Reading the horizontal (X) axis from right to left in the photo shows three of the bullets traveled about .0265 inch to seat, and the fourth – the first blue line to rise vertically – traveled about .0275 to seat. Because the latter bullet traveled .001 inch in further contact with the case when seating, it indicates that the case was trimmed about .001 inch longer than the other three, or that perhaps the case chamfer varied from the other two, or that the bullet is a tad longer than the others. (The short, flat line of all four traces starting from the left is the “zero loading” distance, the distance the ram traveled before contacting the die’s seating stem.)

All three annealed cases (blue traces) show good uniformity. At the “0.10” point on the horizontal (X) axis, the force required to seat those bullets drops off dramatically from 110-120 inch-pounds to about 46-49 inch-pounds of “terminal force,” indicating the bullet bases have passed the case neck/shoulder junctions. The unannealed case (red trace), however, continues to resist bullet seating beyond that same point, still requiring about 72 inch-pounds of terminal force to seat. (Terminal force is also spelled out in the table to the right of the graph in the photo below.)

“This is again due to spring back, but with the opposite effect,” Alex said. “When the bullets were fully seated in the annealed cases, the necks tended to conform to the new dimension created by the bullet. Therefore, the force dropped off after the bullet had passed all the way down the neck. The unannealed neck, however, tried to retain its dimension, creating more seating force past the neck/shoulder junction. I have just done a quick test in the lab to confirm this.”

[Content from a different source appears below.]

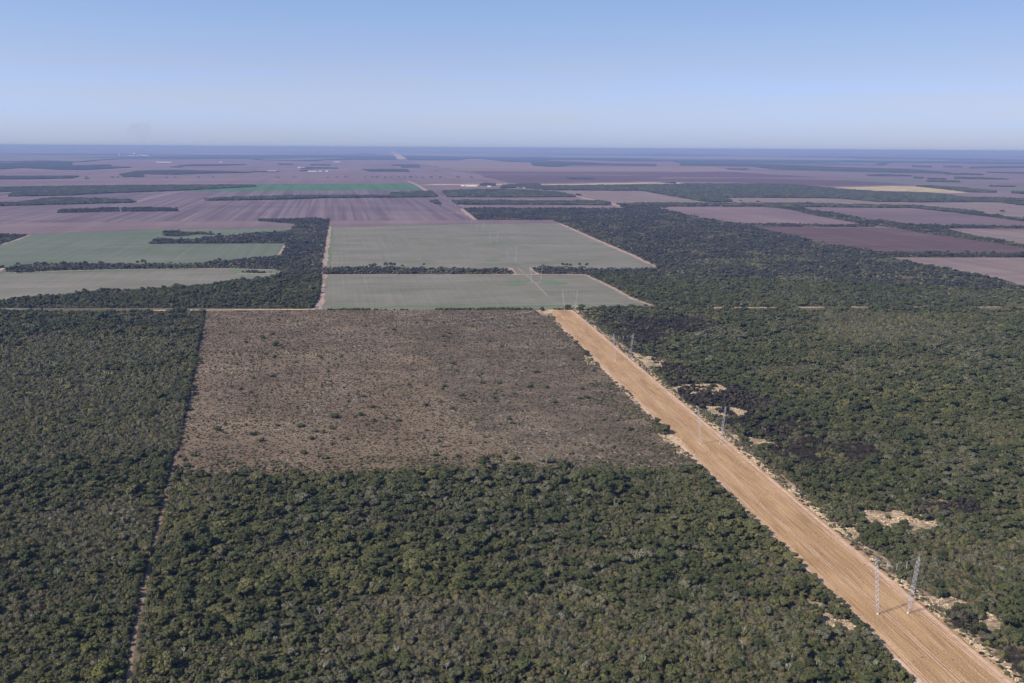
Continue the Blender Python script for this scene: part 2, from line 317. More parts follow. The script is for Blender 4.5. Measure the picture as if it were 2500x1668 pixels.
ribbon('dirt_road', poly('Z6 G 1180,325 1310,345'), 10, M['sand'], 0.28, .4, 30)
# the long straight clearing running to the horizon
ribbon('cleared_strip', [G(985, 391), G(966, 375), G(948, 364.5)], 230, M['straw'], 0.9, .1, 900)
# east-west sandy road behind the near scrub
EW = poly('F G -300,763 0,760 300,758.5 466,757.5 770,755.5')
EW2 = poly('F G 1500,752 1700,751.5 2000,750.5 2450,749.5 2900,749')
ribbon('sandy_road', poly('F G 372,758.2 405,758'), 9, M['sand'], 0.24, .3, 20)
ribbon('sandy_road', poly('F G 464,757.5 620,756.5 770,755.5'), 9, M['sand'], 0.24, .4, 14)
ribbon('sandy_road', EW2, 13, M['sandy'], 0.24, .45, 11)
# cleared scrub field
CLR = poly('F G 501,760 782,757 1314,757 1349,768 1383,815 1425,862 1448,885 1490,918 1542,963 1575,1005 1620,1062 1695,1120 1712,1143 '
           'T 1650,1138 1500,1143 1330,1140 1205,1133 1060,1138 1010,1146 870,1143 680,1151 595,1154 425,1150 G 426,1118 457,990 484,850', 4.5)
sheet('cleared_field', CLR, M['scrub'], 0.05)
sheet('cleared_field', poly('F G 985,775 1050,765 1314,757.5 1349,768 1383,815 1425,862 1448,885 1490,918 1542,963 1575,1005 1620,1062 1695,1120 T 1690,1143 1500,1143 1330,1140 G 1290,1120 1230,1095 1262,1070 1190,1050 1150,1060 1165,1030 1098,1010 1120,985 1060,960 1085,930 1040,905 1062,880 1008,862 1030,835 985,815 1008,795', 4.5), M['scrub_dark'], 0.058)
ribbon('dirt_track', poly('F G 1325,757 1250,768 1160,780 1080,795'), 3.2, M['pink_track'], 0.07, .3, 8)
# straight strip cut for the power line
VP = (932.0, 363.0)
def toward(x, y, y2): k = (y2 - VP[1]) / (y - VP[1]); return (VP[0] + (x - VP[0]) * k, y2)
SL = [G(*toward(2236, 1668, y)) for y in (2100, 1668, 1500, 1350, 1200, 1080, 980, 900, 830, 780, 757)]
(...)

Retailing for $1,395 (available at AmpAnnealing.com/amp-press/), the AMP Press is the first tool to show the handloader graphically and precisely what’s happening with neck tension, and it illustrates for us the direction precision handloading has been taking, the interfacing or incorporation of digital technology into precision mechanical technology. We saw it first in our chronographs, a much-needed development because no accurate mechanical measurement of bullet velocity could be made in a simple, affordable, and readily transportable package for Joe Average Handloader. Chronograph technology itself evolved from vacuum tubes and bullets punching sensitized paper to optical detection of bullets to today’s Doppler radar units. Powder scales, too, went digital and then incorporated automatic tricklers, as well – another example of utilizing load cell transducer technology.

Here we have the first successful application of digital technology to Joe’s reloading press operation, limited to bullet seating for now (though perhaps “limited” is unfair). Despite my opening comment, the AMP Press doesn’t actually bolt to the reloading bench; rather, it sits there on its own sturdy legs, awaiting work like a placid Sphinx or maybe like an AA/Fuel dragster anticipating the green light into the future. What’s next?

I vote for a compact, affordable digital strain gauge that attaches easily onto the exterior of a rifle chamber to precisely measure chamber pressure. Someone is hopefully working on that now.